■ **Direction**:
Each line from the top of the listing through the one holding "COL = scene.collection" should be restated word for word, with nothing added and no pictures.

■ **Available data**:
-- -- --

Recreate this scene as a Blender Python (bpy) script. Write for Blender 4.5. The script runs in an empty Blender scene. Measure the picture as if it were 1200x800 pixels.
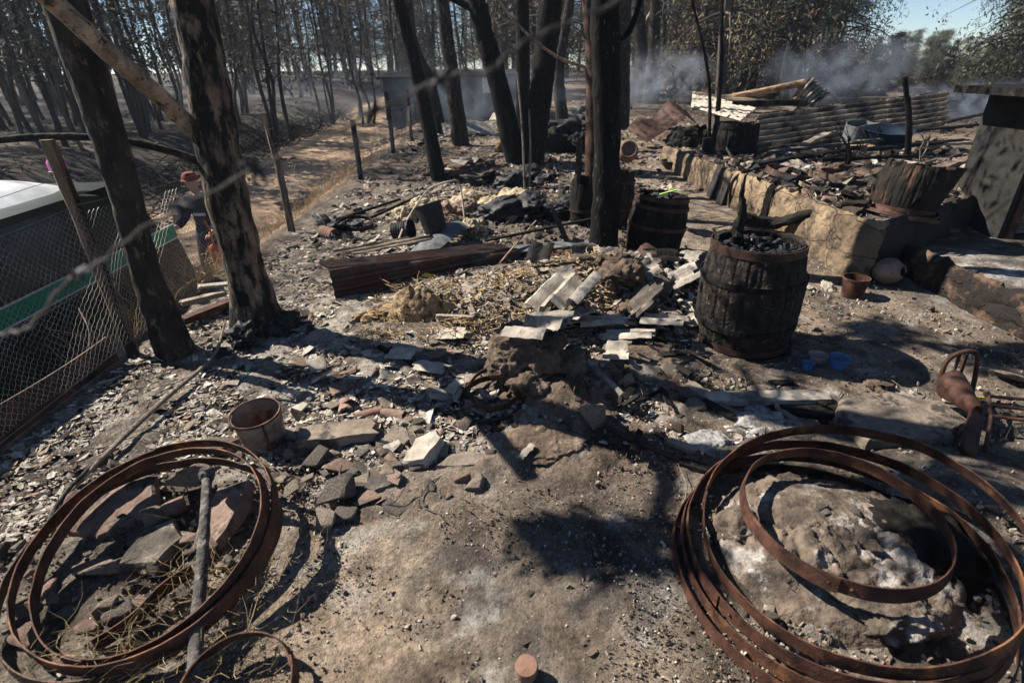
import bpy, bmesh, math, random
import numpy as np
from mathutils import Vector, Matrix, Euler
R = math.radians
random.seed(7); rng = np.random.default_rng(7)
scene = bpy.context.scene
COL = scene.collection

# ------------------------------------------------------------ camera
F, PITCH, ROLL, HC = 620.0, R(27.3), R(1.5), 1.7
cp, sp, cr, sr = math.cos(PITCH), math.sin(PITCH), math.cos(ROLL), math.sin(ROLL)
cam_d = bpy.data.cameras.new('camera'); cam = bpy.data.objects.new('camera', cam_d); COL.objects.link(cam)
right = Vector((cr, -sr*sp, -sr*cp)); up = Vector((sr, cr*sp, cr*cp)); fwd = Vector((0, cp, -sp))
mw = Matrix.Identity(4)
for i in range(3): mw[i][0], mw[i][1], mw[i][2] = right[i], up[i], -fwd[i]
mw[2][3] = HC
cam.matrix_world = mw
cam_d.sensor_width = 36; cam_d.lens = F/1200*36; cam_d.clip_start = .02; cam_d.clip_end = 2000
cam_d.dof.use_dof = True; cam_d.dof.focus_distance = 3.4; cam_d.dof.aperture_fstop = 2.8
scene.camera = cam

# ------------------------------------------------------------ sky, sun, exposure
SUN_EL = R(42); SUN_H = Vector((-.925, .38)).normalized()
world = bpy.data.worlds.new("World"); scene.world = world; world.use_nodes = True
wn = world.node_tree.nodes; bg = wn['Background']; sky = wn.new('ShaderNodeTexSky')
sky.sky_type = 'NISHITA'; sky.sun_disc = False; sky.sun_elevation = SUN_EL
sky.sun_rotation = math.atan2(SUN_H.x, SUN_H.y) % (2*math.pi)
sky.air_density = 1.; sky.dust_density = .1; sky.ozone_density = 2.2; sky.altitude = 2500
world.node_tree.links.new(sky.outputs[0], bg.inputs[0]); bg.inputs[1].default_value = .05
sd = bpy.data.lights.new('sun', 'SUN'); sd.energy = 5; sd.angle = R(.5); sd.color = (1, .93, .83)
sun = bpy.data.objects.new('sun', sd); COL.objects.link(sun)
SUNV = Vector((SUN_H.x*math.cos(SUN_EL), SUN_H.y*math.cos(SUN_EL), math.sin(SUN_EL)))
sun.rotation_euler = SUNV.to_track_quat('Z', 'Y').to_euler(); sun.location = SUNV*50
scene.view_settings.view_transform = 'Standard'; scene.view_settings.look = 'None'
scene.view_settings.exposure = 1.35; scene.view_settings.gamma = 1
scene.cycles.volume_step_rate = 3; scene.cycles.volume_max_steps = 128
scene.cycles.max_bounces = 5; scene.cycles.diffuse_bounces = 2; scene.cycles.transparent_max_bounces = 6

# ------------------------------------------------------------ pixel (of the 1200x800 photo) -> place
def ray(px, py):
    x = px-600; y = 400-py; xr = cr*x+sr*y; yr = -sr*x+cr*y
    return np.array([xr, F*cp+yr*sp, -F*sp+yr*cp])/F
def P(px, py, z=0.):
    d = ray(px, py); p = d*(z-HC)/d[2]; return Vector((p[0], p[1], z))
def atY(px, py, y):
    d = ray(px, py)*1.0; d = d*y/d[1]; return Vector((d[0], d[1], d[2]+HC))

# ------------------------------------------------------------ noise
_perm = rng.permutation(512)
_grad = rng.normal(size=(512, 3)); _grad /= np.linalg.norm(_grad, axis=1)[:, None]
def noise3(p):
    p = np.asarray(p, float); i = np.floor(p).astype(int); f = p-i; u = f*f*f*(f*(f*6-15)+10)
    out = 0
    for dx in (0, 1):
        for dy in (0, 1):
            for dz in (0, 1):
                h = _perm[(_perm[(_perm[(i[..., 0]+dx) & 511]+i[..., 1]+dy) & 511]+i[..., 2]+dz) & 511]
                g = _grad[h]; d = f-np.array([dx, dy, dz])
                w = (u[..., 0] if dx else 1-u[..., 0])*(u[..., 1] if dy else 1-u[..., 1])*(u[..., 2] if dz else 1-u[..., 2])
                out = out+w*(g*d).sum(-1)
    return out
def fbm(p, o=4, lac=2.1, g=.5):
    p = np.asarray(p, float); s = 0; a = 1
    for k in range(o): s = s+a*noise3(p+k*17.3); p = p*lac; a *= g
    return s
def fb2(x, y, sc, o=4, seed=0.): return fbm(np.stack([x*sc, y*sc, np.full_like(x, seed)+.5], -1), o)
def sst(a, b, x): t = np.clip((x-a)/(b-a), 0, 1); return t*t*(3-2*t)
def gau(x, y, cx, cy, sx, sy): return np.exp(-((x-cx)/sx)**2-((y-cy)/sy)**2)

# ------------------------------------------------------------ terrain height
FX = -2.63
def edge_y(x): return 4.3+.6*(x-3.1)
def tz(x, y):
    x = np.asarray(x, float); y = np.asarray(y, float)
    s = -(x-FX)-.12
    dep = .9-.45*sst(6, 14, y)-.25*sst(14, 30, y)
    w = 1.2+.12*np.clip(y-4, 0, 20)*.3
    z = -dep*sst(0, w, s)
    bk = 4.6
    z = z+(dep+.25)*sst(bk, bk+2.6, s)*(1-.0*y)
    z = z+.35*sst(8, 40, s)+1.5*sst(15, 60, y)*(1-sst(.28, .5, x/np.maximum(y, 1)))
    # terrace on the right
    ter = sst(3.0, 3.04, x)*sst(0, .05, y-edge_y(x))*(1-sst(10.2, 11.5, y))
    th = .47-.035*np.clip(y-5, 0, 5)
    low = sst(3.5, 3.54, x)*(1-sst(.0, .05, y-edge_y(x)))*.2
    z = z+ter*th+low
    z = z+.25*sst(10.5, 13, y)*sst(2, 5, x)*0
    # heaps
    z = z+.13*gau(x, y, .33, 2.62, .5, .42)+.3*gau(x, y, .9, 4.05, .6, .42)+.05*gau(x, y, -.3, 4.2, .8, .5)+.2*gau(x, y, .2, 3.8, .8, .32)+.06*gau(x, y, 1.1, 3.3, .4, .4)
    z = z+.15*gau(x, y, 1.22, 1.44, .36, .30)+.16*gau(x, y, 1.95, 1.45, .28, .4)
    z = z+.07*gau(x, y, -1.55, 1.75, .4, .3)+.06*gau(x, y, -.4, 7.2, 1.2, .9)+.15*gau(x, y, .6, 10.6, 1.6, .9)
    return z
def gz(x, y): return float(tz(np.array([x]), np.array([y]))[0])
def PG(px, py):      # pixel to terrain
    z = 0.
    for _ in range(12):
        p = P(px, py, z); z = .5*z+.5*gz(p.x, p.y)
    return Vector((p.x, p.y, gz(p.x, p.y)))
def up_at(p, dz=0): return Vector((p[0], p[1], gz(p[0], p[1])+dz))

# ------------------------------------------------------------ materials
def M(name, c1, c2, scale=8, c3=None, t3=.62, s3=3., rough=.9, metal=0, bump=.4, bscale=45, island=0, orand=0, stretch=(1, 1, 1), spec=.25, detail=6):
    m = bpy.data.materials.new(name); m.use_nodes = True; nt = m.node_tree; N = nt.nodes; L = nt.links
    b = N['Principled BSDF']; b.inputs['Roughness'].default_value = rough; b.inputs['Metallic'].default_value = metal
    b.inputs['Specular IOR Level'].default_value = spec
    tc = N.new('ShaderNodeTexCoord'); mp = N.new('ShaderNodeMapping'); mp.inputs['Scale'].default_value = stretch
    L.new(tc.outputs['Object'], mp.inputs[0])
    n = N.new('ShaderNodeTexNoise'); n.inputs['Scale'].default_value = scale; n.inputs['Detail'].default_value = detail; n.inputs['Roughness'].default_value = .65
    L.new(mp.outputs[0], n.inputs['Vector'])
    r = N.new('ShaderNodeValToRGB'); r.color_ramp.elements[0].position = .36; r.color_ramp.elements[1].position = .64
    r.color_ramp.elements[0].color = (*c1, 1); r.color_ramp.elements[1].color = (*c2, 1)
    L.new(n.outputs['Fac'], r.inputs[0]); col = r.outputs[0]
    if c3:
        n3 = N.new('ShaderNodeTexNoise'); n3.inputs['Scale'].default_value = s3; n3.inputs['Detail'].default_value = 8; n3.inputs['Roughness'].default_value = .7
        L.new(mp.outputs[0], n3.inputs['Vector'])
        r3 = N.new('ShaderNodeValToRGB'); r3.color_ramp.elements[0].position = t3-.06; r3.color_ramp.elements[1].position = t3+.04
        L.new(n3.outputs['Fac'], r3.inputs[0])
        mx = N.new('ShaderNodeMix'); mx.data_type = 'RGBA'; L.new(r3.outputs[0], mx.inputs['Factor'])
        L.new(col, mx.inputs['A']); mx.inputs['B'].default_value = (*c3, 1); col = mx.outputs['Result']
    for amt, src in ((island, 'i'), (orand, 'o')):
        if amt:
            q = N.new('ShaderNodeNewGeometry').outputs['Random Per Island'] if src == 'i' else N.new('ShaderNodeObjectInfo').outputs['Random']
            mr = N.new('ShaderNodeMapRange'); mr.inputs['To Min'].default_value = 1-amt; mr.inputs['To Max'].default_value = 1+amt
            L.new(q, mr.inputs[0]); hs = N.new('ShaderNodeHueSaturation'); L.new(mr.outputs[0], hs.inputs['Value']); L.new(col, hs.inputs['Color']); col = hs.outputs[0]
    L.new(col, b.inputs['Base Color'])
    if bump:
        nb = N.new('ShaderNodeTexNoise'); nb.inputs['Scale'].default_value = bscale; nb.inputs['Detail'].default_value = 5; L.new(mp.outputs[0], nb.inputs['Vector'])
        bp = N.new('ShaderNodeBump'); bp.inputs['Strength'].default_value = bump; bp.inputs['Distance'].default_value = .3/bscale*2
        L.new(nb.outputs['Fac'], bp.inputs['Height']); L.new(bp.outputs[0], b.inputs['Normal'])
    return m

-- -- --

■ **Exercise result**:
Recreate this scene as a Blender Python (bpy) script. Write for Blender 4.5. The script runs in an empty Blender scene. Measure the picture as if it were 1200x800 pixels.
import bpy, bmesh, math, random
import numpy as np
from mathutils import Vector, Matrix, Euler
R = math.radians
random.seed(7); rng = np.random.default_rng(7)
scene = bpy.context.scene
COL = scene.collection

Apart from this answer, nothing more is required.